| Gaelic name | Cocharan |
| Motto | Virtute et labore (By virtue and labour) |
| Territory | Renfrewshire |
| Overview | Clan Cochrane is a Renfrewshire family who became Earls of Dundonald. Their most celebrated member, Admiral Thomas Cochrane, 10th Earl of Dundonald, was the most daring naval commander of the Napoleonic era — and the real-life inspiration for C.S. Forester's Hornblower and Patrick O'Brian's Jack Aubrey. |
The Cochranes take their name from the barony of Cochrane in Renfrewshire, a place name of uncertain origin. The family appears in Renfrewshire records from the thirteenth century and gradually established themselves as one of the important families of the region. The earldom of Dundonald, created in 1669, elevated the family to the Scottish peerage and gave them a name — Dundonald — associated with Ayrshire, where the ruined Dundonald Castle stands as one of the great early medieval fortifications of the west of Scotland.
The early Cochranes were typical of the Scottish nobility — involved in the dynastic politics of the kingdom, occasionally in royal favour and occasionally out of it. Sir William Cochrane, the first earl, was a Royalist supporter during the Civil War, and his earldom reflected the rewards that came to those who backed Charles II's restoration. The family's subsequent history was tied to the politics of Restoration Scotland and the complex tensions between Presbyterian and Episcopalian Scotland that dominated the later seventeenth century.
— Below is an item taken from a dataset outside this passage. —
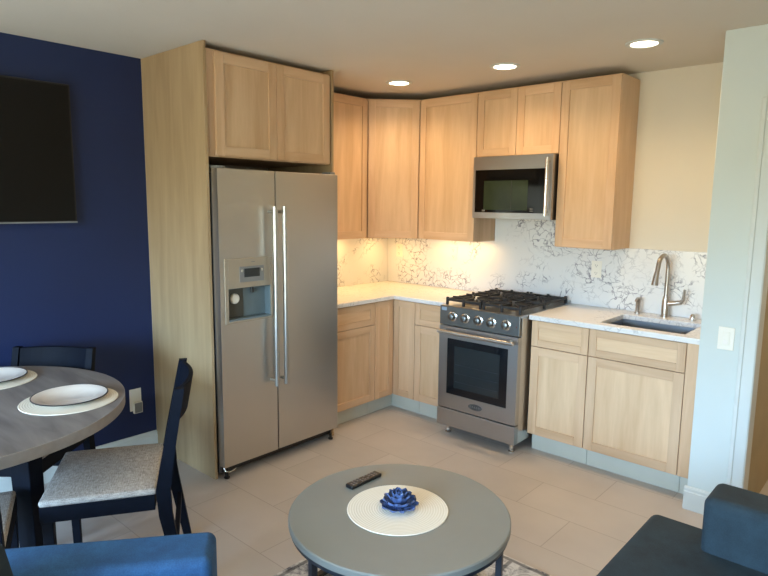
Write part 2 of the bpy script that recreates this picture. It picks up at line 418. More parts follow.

Thomas Cochrane, 10th Earl of Dundonald (1775–1860), is the defining figure of the Cochrane name and one of the most extraordinary individuals in British history. His naval career was a series of improbable victories against superior forces: in 1801, commanding the tiny sloop HMS Speedy with 54 crew, he captured the Spanish frigate El Gamo with 319 men — one of the most audacious single-ship actions in naval history. His capture of the fort of Trinidad with a bluff involving a handful of men became legendary.
Cochrane's political radicalism — he was a Member of Parliament, an outspoken critic of naval corruption and prize money abuses — made him powerful enemies. A stock exchange fraud conviction in 1814 (which he always denied and which was eventually rehabilitated) ended his Royal Navy career. He then did what only Cochrane could: he went to serve as admiral in three separate navies — Chile, Brazil, and Greece — helping each win their independence. His service to Chilean independence, Greek independence from the Ottomans, and the Brazilian navy is honoured in those countries to this day.
C.S. Forester explicitly acknowledged Thomas Cochrane as his primary inspiration for Horatio Hornblower, the fictional Royal Navy captain of his celebrated novel series. Patrick O'Brian, author of the Aubrey-Maturin series featuring Captain Jack Aubrey, also drew heavily on Cochrane's life — the capture of the El Gamo, for instance, appears almost directly in the novels. Cochrane thus inhabits two great traditions simultaneously: the real history of naval warfare and the fictional tradition of the great British sea captain.